[Dataset excerpts]
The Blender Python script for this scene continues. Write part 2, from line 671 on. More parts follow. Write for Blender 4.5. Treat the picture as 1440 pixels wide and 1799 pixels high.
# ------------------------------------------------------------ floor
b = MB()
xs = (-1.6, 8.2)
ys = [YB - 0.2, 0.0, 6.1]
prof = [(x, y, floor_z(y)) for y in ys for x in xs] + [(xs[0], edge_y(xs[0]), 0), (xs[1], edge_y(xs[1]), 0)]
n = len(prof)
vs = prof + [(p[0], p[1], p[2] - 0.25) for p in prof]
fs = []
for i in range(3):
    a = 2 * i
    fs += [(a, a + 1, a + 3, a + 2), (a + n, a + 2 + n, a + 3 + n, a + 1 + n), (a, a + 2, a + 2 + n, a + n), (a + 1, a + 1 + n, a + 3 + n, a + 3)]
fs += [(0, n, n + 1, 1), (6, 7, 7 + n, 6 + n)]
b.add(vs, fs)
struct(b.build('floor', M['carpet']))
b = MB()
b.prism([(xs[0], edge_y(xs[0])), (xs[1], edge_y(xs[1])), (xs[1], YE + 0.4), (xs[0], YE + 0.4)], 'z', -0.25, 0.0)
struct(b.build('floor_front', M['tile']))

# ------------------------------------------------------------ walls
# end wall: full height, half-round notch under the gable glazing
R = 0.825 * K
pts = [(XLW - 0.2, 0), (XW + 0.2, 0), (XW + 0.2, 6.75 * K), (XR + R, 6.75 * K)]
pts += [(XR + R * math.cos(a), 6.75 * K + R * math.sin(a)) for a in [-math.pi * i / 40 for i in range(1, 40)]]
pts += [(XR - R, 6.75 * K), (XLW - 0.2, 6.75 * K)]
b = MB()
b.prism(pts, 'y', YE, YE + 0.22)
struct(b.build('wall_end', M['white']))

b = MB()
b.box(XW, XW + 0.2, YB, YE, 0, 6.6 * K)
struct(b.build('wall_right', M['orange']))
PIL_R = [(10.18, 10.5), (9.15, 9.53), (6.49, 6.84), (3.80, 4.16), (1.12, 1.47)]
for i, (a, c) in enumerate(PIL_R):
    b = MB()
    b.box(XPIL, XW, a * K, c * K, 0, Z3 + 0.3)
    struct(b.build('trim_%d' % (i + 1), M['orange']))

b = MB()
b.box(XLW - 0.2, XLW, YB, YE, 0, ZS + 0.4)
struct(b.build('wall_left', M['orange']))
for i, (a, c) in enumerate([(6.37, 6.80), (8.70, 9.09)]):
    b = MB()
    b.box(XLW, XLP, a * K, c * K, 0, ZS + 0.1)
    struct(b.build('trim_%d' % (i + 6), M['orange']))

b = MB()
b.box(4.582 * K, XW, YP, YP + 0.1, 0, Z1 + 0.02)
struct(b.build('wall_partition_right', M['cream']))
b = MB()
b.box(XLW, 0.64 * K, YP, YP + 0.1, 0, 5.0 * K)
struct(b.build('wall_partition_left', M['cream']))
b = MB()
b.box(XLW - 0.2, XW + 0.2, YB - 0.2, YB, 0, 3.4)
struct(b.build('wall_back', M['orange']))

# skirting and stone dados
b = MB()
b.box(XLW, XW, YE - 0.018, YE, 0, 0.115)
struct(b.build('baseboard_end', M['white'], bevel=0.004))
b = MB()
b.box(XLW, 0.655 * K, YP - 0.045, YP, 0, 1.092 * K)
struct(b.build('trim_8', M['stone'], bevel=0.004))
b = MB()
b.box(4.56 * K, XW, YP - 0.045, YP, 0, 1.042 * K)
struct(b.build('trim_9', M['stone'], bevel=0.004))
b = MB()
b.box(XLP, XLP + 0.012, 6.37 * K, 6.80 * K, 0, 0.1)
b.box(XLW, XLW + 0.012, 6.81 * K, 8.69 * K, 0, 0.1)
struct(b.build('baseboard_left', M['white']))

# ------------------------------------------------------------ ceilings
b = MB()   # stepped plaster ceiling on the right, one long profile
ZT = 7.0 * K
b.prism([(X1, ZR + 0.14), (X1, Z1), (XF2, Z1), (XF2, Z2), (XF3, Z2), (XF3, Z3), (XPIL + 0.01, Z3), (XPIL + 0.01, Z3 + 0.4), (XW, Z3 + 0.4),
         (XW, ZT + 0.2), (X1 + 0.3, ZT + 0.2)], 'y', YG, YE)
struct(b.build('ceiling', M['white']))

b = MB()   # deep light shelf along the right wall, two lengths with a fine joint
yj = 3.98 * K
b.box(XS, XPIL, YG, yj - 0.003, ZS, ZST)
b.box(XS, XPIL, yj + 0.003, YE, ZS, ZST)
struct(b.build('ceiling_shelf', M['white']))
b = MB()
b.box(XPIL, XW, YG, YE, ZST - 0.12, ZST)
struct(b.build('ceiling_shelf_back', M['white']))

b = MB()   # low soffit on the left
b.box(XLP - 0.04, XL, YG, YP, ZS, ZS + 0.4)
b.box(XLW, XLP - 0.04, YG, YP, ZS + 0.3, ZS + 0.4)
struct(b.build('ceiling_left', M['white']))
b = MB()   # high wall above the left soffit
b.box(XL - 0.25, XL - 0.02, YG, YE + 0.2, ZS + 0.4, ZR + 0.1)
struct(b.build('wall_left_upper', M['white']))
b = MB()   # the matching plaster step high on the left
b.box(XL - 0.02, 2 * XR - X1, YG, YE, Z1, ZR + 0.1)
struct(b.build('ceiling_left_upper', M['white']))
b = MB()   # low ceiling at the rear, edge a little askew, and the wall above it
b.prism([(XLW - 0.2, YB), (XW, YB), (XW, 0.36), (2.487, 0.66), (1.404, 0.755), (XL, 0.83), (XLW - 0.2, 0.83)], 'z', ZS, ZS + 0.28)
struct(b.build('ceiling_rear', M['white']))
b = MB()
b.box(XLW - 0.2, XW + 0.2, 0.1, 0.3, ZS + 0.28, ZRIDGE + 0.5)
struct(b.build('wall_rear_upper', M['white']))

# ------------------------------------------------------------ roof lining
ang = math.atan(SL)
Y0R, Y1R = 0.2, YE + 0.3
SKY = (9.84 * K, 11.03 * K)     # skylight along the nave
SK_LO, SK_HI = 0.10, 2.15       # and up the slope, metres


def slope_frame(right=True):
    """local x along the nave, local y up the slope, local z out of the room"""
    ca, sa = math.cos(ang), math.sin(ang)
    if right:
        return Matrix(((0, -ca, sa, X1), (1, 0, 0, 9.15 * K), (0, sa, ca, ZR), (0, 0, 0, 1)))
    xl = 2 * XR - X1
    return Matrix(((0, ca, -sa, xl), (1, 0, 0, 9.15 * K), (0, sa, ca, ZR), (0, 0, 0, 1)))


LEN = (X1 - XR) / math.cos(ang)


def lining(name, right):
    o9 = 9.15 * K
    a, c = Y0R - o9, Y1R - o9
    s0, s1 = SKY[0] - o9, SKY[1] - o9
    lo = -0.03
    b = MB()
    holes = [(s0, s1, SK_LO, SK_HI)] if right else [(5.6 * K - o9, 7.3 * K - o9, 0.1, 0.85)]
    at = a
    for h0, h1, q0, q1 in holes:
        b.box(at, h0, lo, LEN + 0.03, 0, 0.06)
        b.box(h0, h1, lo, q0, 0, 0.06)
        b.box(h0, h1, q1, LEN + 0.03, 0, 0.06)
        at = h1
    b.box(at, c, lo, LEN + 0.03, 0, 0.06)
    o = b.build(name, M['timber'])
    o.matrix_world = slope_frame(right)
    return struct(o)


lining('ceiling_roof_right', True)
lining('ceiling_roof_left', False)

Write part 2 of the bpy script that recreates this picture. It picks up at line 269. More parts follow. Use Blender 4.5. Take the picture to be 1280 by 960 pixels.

[Task description] Reproduce the entries exactly, starting at their first line and stopping after the line with "struct(b.build('wall_end', M['white']))".

[Result]
The Blender Python script for this scene continues. Write part 2, from line 671 on. More parts follow. Write for Blender 4.5. Treat the picture as 1440 pixels wide and 1799 pixels high.
# ------------------------------------------------------------ floor
b = MB()
xs = (-1.6, 8.2)
ys = [YB - 0.2, 0.0, 6.1]
prof = [(x, y, floor_z(y)) for y in ys for x in xs] + [(xs[0], edge_y(xs[0]), 0), (xs[1], edge_y(xs[1]), 0)]
n = len(prof)
vs = prof + [(p[0], p[1], p[2] - 0.25) for p in prof]
fs = []
for i in range(3):
    a = 2 * i
    fs += [(a, a + 1, a + 3, a + 2), (a + n, a + 2 + n, a + 3 + n, a + 1 + n), (a, a + 2, a + 2 + n, a + n), (a + 1, a + 1 + n, a + 3 + n, a + 3)]
fs += [(0, n, n + 1, 1), (6, 7, 7 + n, 6 + n)]
b.add(vs, fs)
struct(b.build('floor', M['carpet']))
b = MB()
b.prism([(xs[0], edge_y(xs[0])), (xs[1], edge_y(xs[1])), (xs[1], YE + 0.4), (xs[0], YE + 0.4)], 'z', -0.25, 0.0)
struct(b.build('floor_front', M['tile']))

# ------------------------------------------------------------ walls
# end wall: full height, half-round notch under the gable glazing
R = 0.825 * K
pts = [(XLW - 0.2, 0), (XW + 0.2, 0), (XW + 0.2, 6.75 * K), (XR + R, 6.75 * K)]
pts += [(XR + R * math.cos(a), 6.75 * K + R * math.sin(a)) for a in [-math.pi * i / 40 for i in range(1, 40)]]
pts += [(XR - R, 6.75 * K), (XLW - 0.2, 6.75 * K)]
b = MB()
b.prism(pts, 'y', YE, YE + 0.22)
struct(b.build('wall_end', M['white']))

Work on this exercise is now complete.